*YOUR OBJECTIVE*
Without the pictures, output the lines of the material from the very first through the one that holds "S.view_settings.exposure=0".

*DATA SECTION*
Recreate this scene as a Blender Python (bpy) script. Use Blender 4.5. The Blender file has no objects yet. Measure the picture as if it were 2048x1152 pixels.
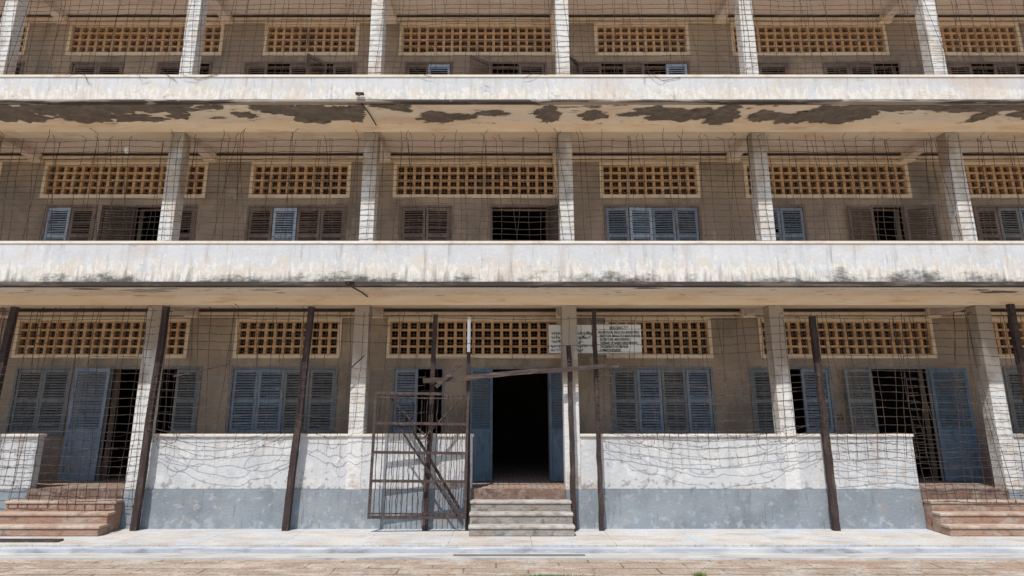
import bpy, math, random
from mathutils import Vector, Matrix, noise
random.seed(7)
S=bpy.context.scene
S.view_settings.view_transform='Standard'
S.view_settings.look='None'
S.view_settings.exposure=0

# ------------------------------------------------------------------ materials
def mat(name, base, layers=(), rough=0.85, bump=0.25, bscale=25, spec=0.25, metal=0.0, brick=None):
    m=bpy.data.materials.new(name); m.use_nodes=True
    nt=m.node_tree; N=nt.nodes; L=nt.links
    b=N['Principled BSDF']; b.inputs['Roughness'].default_value=rough
    b.inputs['Specular IOR Level'].default_value=spec; b.inputs['Metallic'].default_value=metal
    geo=N.new('ShaderNodeNewGeometry')
    sep=N.new('ShaderNodeSeparateXYZ'); L.new(geo.outputs['Position'],sep.inputs[0])
    rgb=N.new('ShaderNodeRGB'); rgb.outputs[0].default_value=(*base,1); cur=rgb.outputs[0]
    if brick:
        mp=N.new('ShaderNodeMapping'); mp.inputs['Location'].default_value=brick.get('loc',(0,0,0)); L.new(geo.outputs['Position'],mp.inputs[0])
        bt=N.new('ShaderNodeTexBrick'); L.new(mp.outputs[0],bt.inputs[0])
        bt.inputs['Color1'].default_value=(*brick['c1'],1); bt.inputs['Color2'].default_value=(*brick['c2'],1)
        bt.inputs['Mortar'].default_value=(*brick['m'],1); bt.inputs['Scale'].default_value=1
        bt.inputs['Brick Width'].default_value=brick['w']; bt.inputs['Row Height'].default_value=brick['h']
        bt.inputs['Mortar Size'].default_value=brick['ms']; cur=bt.outputs[0]
    for i,l in enumerate(layers):
        mp=N.new('ShaderNodeMapping'); mp.inputs['Scale'].default_value=l['s']; mp.inputs['Location'].default_value=(i*13.7+l.get('seed',0),i*5.1,i*9.3)
        L.new(geo.outputs['Position'],mp.inputs[0])
        nz=N.new('ShaderNodeTexNoise'); nz.inputs['Scale'].default_value=1; nz.inputs['Detail'].default_value=l.get('d',8)
        nz.inputs['Roughness'].default_value=l.get('r',0.62); nz.inputs['Distortion'].default_value=l.get('dist',0.0)
        L.new(mp.outputs[0],nz.inputs['Vector'])
        val=nz.outputs[0]
        if 'zg' in l:   # (position where bias applies, position where it has faded to 0, bias)
            for (z0,z1,bias) in l['zg']:
                mr=N.new('ShaderNodeMapRange'); mr.inputs[1].default_value=min(z0,z1); mr.inputs[2].default_value=max(z0,z1)
                if z0<z1: mr.inputs[3].default_value=bias; mr.inputs[4].default_value=0
                else: mr.inputs[3].default_value=0; mr.inputs[4].default_value=bias
                L.new(sep.outputs[l.get('ax',2)],mr.inputs[0])
                ad=N.new('ShaderNodeMath'); ad.operation='ADD'; L.new(val,ad.inputs[0]); L.new(mr.outputs[0],ad.inputs[1]); val=ad.outputs[0]
        mr=N.new('ShaderNodeMapRange'); mr.inputs[1].default_value=l['t'][0]; mr.inputs[2].default_value=l['t'][1]
        mr.inputs[4].default_value=l.get('a',1.0); L.new(val,mr.inputs[0])
        mx=N.new('ShaderNodeMix'); mx.data_type='RGBA'
        L.new(mr.outputs[0],mx.inputs[0]); L.new(cur,mx.inputs[6]); mx.inputs[7].default_value=(*l['c'],1); cur=mx.outputs[2]
    L.new(cur,b.inputs['Base Color'])
    if bump:
        nz=N.new('ShaderNodeTexNoise'); nz.inputs['Scale'].default_value=bscale; nz.inputs['Detail'].default_value=6; L.new(geo.outputs['Position'],nz.inputs['Vector'])
        bp=N.new('ShaderNodeBump'); bp.inputs['Strength'].default_value=bump; bp.inputs['Distance'].default_value=0.02
        L.new(nz.outputs[0],bp.inputs['Height']); L.new(bp.outputs[0],b.inputs['Normal'])
    return m

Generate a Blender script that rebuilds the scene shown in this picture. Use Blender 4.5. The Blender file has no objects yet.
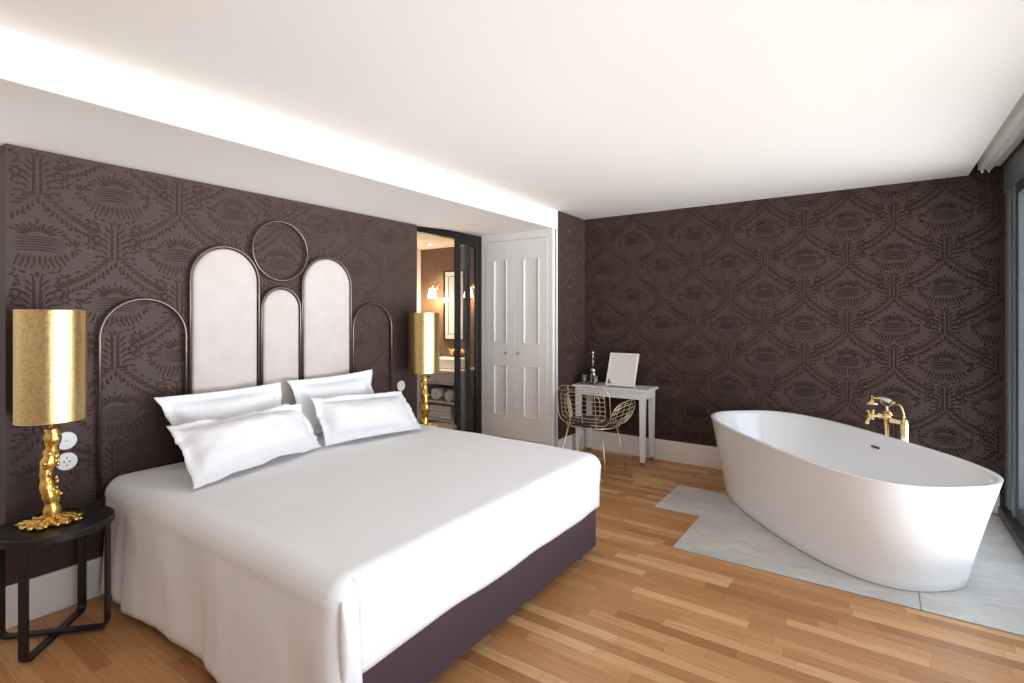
import bpy, bmesh, math, random
from mathutils import Vector, Matrix, noise
R = math.radians
PI = math.pi
scene = bpy.context.scene
COL = scene.collection
random.seed(7)

# ------------------------------------------------------------------ materials
def srgb(r, g, b):
    def f(c):
        c /= 255.0
        return c / 12.92 if c <= 0.04045 else ((c + 0.055) / 1.055) ** 2.4
    return (f(r), f(g), f(b), 1.0)

class NT:
    def __init__(self, name):
        self.m = bpy.data.materials.new(name)
        self.m.use_nodes = True
        self.t = self.m.node_tree
        self.n = self.t.nodes
        self.b = self.n['Principled BSDF']
        self.out = self.n['Material Output']
    def node(self, typ, **kw):
        x = self.n.new(typ)
        for k, v in kw.items():
            setattr(x, k, v)
        return x
    def link(self, a, b):
        self.t.links.new(a, b)
    def math(self, op, a, b=None, c=None):
        x = self.n.new('ShaderNodeMath'); x.operation = op
        for i, v in enumerate((a, b, c)):
            if v is None: continue
            if isinstance(v, (int, float)): x.inputs[i].default_value = v
            else: self.link(v, x.inputs[i])
        return x.outputs[0]
    def coords(self, kind='Object'):
        return self.n.new('ShaderNodeTexCoord').outputs[kind]
    def mapping(self, vec, scale=(1, 1, 1), rot=(0, 0, 0)):
        x = self.n.new('ShaderNodeMapping')
        x.inputs['Scale'].default_value = scale
        x.inputs['Rotation'].default_value = rot
        self.link(vec, x.inputs['Vector'])
        return x.outputs[0]
    def noise(self, vec, scale, detail=3, rough=0.5):
        x = self.n.new('ShaderNodeTexNoise')
        x.inputs['Scale'].default_value = scale
        x.inputs['Detail'].default_value = detail
        x.inputs['Roughness'].default_value = rough
        self.link(vec, x.inputs['Vector'])
        return x.outputs[0]
    def ramp(self, fac, stops):
        x = self.n.new('ShaderNodeValToRGB')
        e = x.color_ramp.elements
        while len(e) < len(stops): e.new(0.5)
        for k, (p, c) in enumerate(stops):
            e[k].position = p; e[k].color = c
        self.link(fac, x.inputs[0])
        return x.outputs[0]
    def mix(self, fac, a, b, mode='MIX'):
        x = self.n.new('ShaderNodeMix'); x.data_type = 'RGBA'; x.blend_type = mode
        for sock, v in ((x.inputs[0], fac), (x.inputs[6], a), (x.inputs[7], b)):
            if isinstance(v, (int, float)): sock.default_value = v
            elif isinstance(v, tuple): sock.default_value = v
            else: self.link(v, sock)
        return x.outputs[2]
    def bump(self, h, strength=0.3, dist=0.01):
        x = self.n.new('ShaderNodeBump')
        x.inputs['Strength'].default_value = strength
        x.inputs['Distance'].default_value = dist
        self.link(h, x.inputs['Height'])
        self.link(x.outputs[0], self.b.inputs['Normal'])

def simple(name, col, rough=0.5, metal=0.0, nscale=None, nstr=0.1, ndist=0.002, var=0.0, coat=0.0, spec=None, sheen=0.0):
    t = NT(name)
    t.b.inputs['Base Color'].default_value = col
    t.b.inputs['Roughness'].default_value = rough
    t.b.inputs['Metallic'].default_value = metal
    if coat: t.b.inputs['Coat Weight'].default_value = coat
    if spec is not None: t.b.inputs['Specular IOR Level'].default_value = spec
    if sheen: t.b.inputs['Sheen Weight'].default_value = sheen
    if nscale:
        h = t.noise(t.coords(), nscale, 4)
        t.bump(h, nstr, ndist)
        if var:
            d = tuple(c * (1 - var) for c in col[:3]) + (1,)
            l = tuple(min(1, c * (1 + var)) for c in col[:3]) + (1,)
            t.link(t.ramp(h, [(0.3, d), (0.7, l)]), t.b.inputs['Base Color'])
    return t.m

M = {}
M['ceiling'] = simple('ceiling_paint', srgb(242, 237, 230), 0.9, nscale=60, nstr=0.03)
M['white'] = simple('white_paint', srgb(240, 237, 231), 0.55, nscale=40, nstr=0.03)
M['lacquer'] = simple('white_lacquer', srgb(240, 239, 236), 0.3, nscale=30, nstr=0.02)
M['closet'] = simple('closet_paint', srgb(238, 237, 233), 0.45, nscale=40, nstr=0.02)
M['wallpaper'] = simple('damask_wallpaper', srgb(73, 56, 51), 0.5, nscale=350, nstr=0.10, ndist=0.001, var=0.06, spec=0.22)
M['bathpaper'] = simple('bathroom_wallpaper', srgb(112, 88, 74), 0.6, nscale=35, nstr=0.25, ndist=0.004, var=0.15)
M['tub'] = simple('white_acrylic', srgb(246, 246, 246), 0.12, nscale=3, nstr=0.005, coat=0.3)
M['blackwood'] = simple('black_stained_wood', srgb(30, 29, 31), 0.38, nscale=90, nstr=0.1, ndist=0.001, var=0.25)
M['blacksteel'] = simple('black_steel', srgb(24, 26, 28), 0.35, 0.3, nscale=80, nstr=0.03)
M['brass'] = simple('polished_brass', srgb(240, 214, 158), 0.2, 1.0, nscale=25, nstr=0.03)
M['chairgold'] = simple('pale_gold_wire', srgb(228, 213, 180), 0.3, 1.0, nscale=60, nstr=0.03)
M['frametube'] = simple('bronze_tube', srgb(112, 97, 91), 0.3, 0.8, nscale=90, nstr=0.03)
M['basefab'] = simple('aubergine_base_cloth', srgb(74, 57, 63), 0.9, nscale=500, nstr=0.25, ndist=0.001, var=0.1)
M['darkcush'] = simple('dark_brown_leather', srgb(50, 38, 34), 0.5, nscale=200, nstr=0.15)
M['socket'] = simple('white_plastic', srgb(238, 238, 236), 0.35, nscale=30, nstr=0.01)
M['dark'] = simple('dark_recess', srgb(30, 29, 29), 0.6, nscale=50, nstr=0.02)
M['chrome'] = simple('brushed_steel', srgb(190, 190, 188), 0.25, 1.0, nscale=90, nstr=0.04)
M['alu'] = simple('grey_aluminium', srgb(142, 148, 150), 0.4, 0.35, nscale=70, nstr=0.02)
M['alu_dark'] = simple('dark_aluminium', srgb(84, 90, 93), 0.45, 0.3, nscale=70, nstr=0.02)
M['rail'] = simple('rail_white', srgb(246, 244, 238), 0.35, nscale=40, nstr=0.01)
M['sillstone'] = simple('dark_slate', srgb(58, 58, 62), 0.45, nscale=14, nstr=0.2, ndist=0.003, var=0.3)
M['towel'] = simple('white_terry', srgb(235, 233, 230), 0.95, nscale=260, nstr=0.7, ndist=0.003, var=0.05)
M['vanity'] = simple('grey_painted_wood', srgb(196, 194, 188), 0.5, nscale=60, nstr=0.03)
M['marble'] = simple('pale_marble', srgb(228, 224, 216), 0.2, nscale=7, nstr=0.01, var=0.08)
M['grout'] = simple('pale_grout', srgb(150, 146, 140), 0.9, nscale=100, nstr=0.1)
M['ceramic'] = simple('white_ceramic', srgb(244, 243, 240), 0.1, nscale=10, nstr=0.005)
M['bathfloor'] = simple('bathroom_stone', srgb(120, 110, 100), 0.4, nscale=6, nstr=0.05, var=0.2)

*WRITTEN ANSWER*
Recreate this scene as a Blender Python (bpy) script. Use Blender 4.5. The Blender file has no objects yet. Measure the picture as if it were 2048x1152 pixels.
import bpy, math, random
from mathutils import Vector, Matrix, noise
random.seed(7)
S=bpy.context.scene
S.view_settings.view_transform='Standard'
S.view_settings.look='None'
S.view_settings.exposure=0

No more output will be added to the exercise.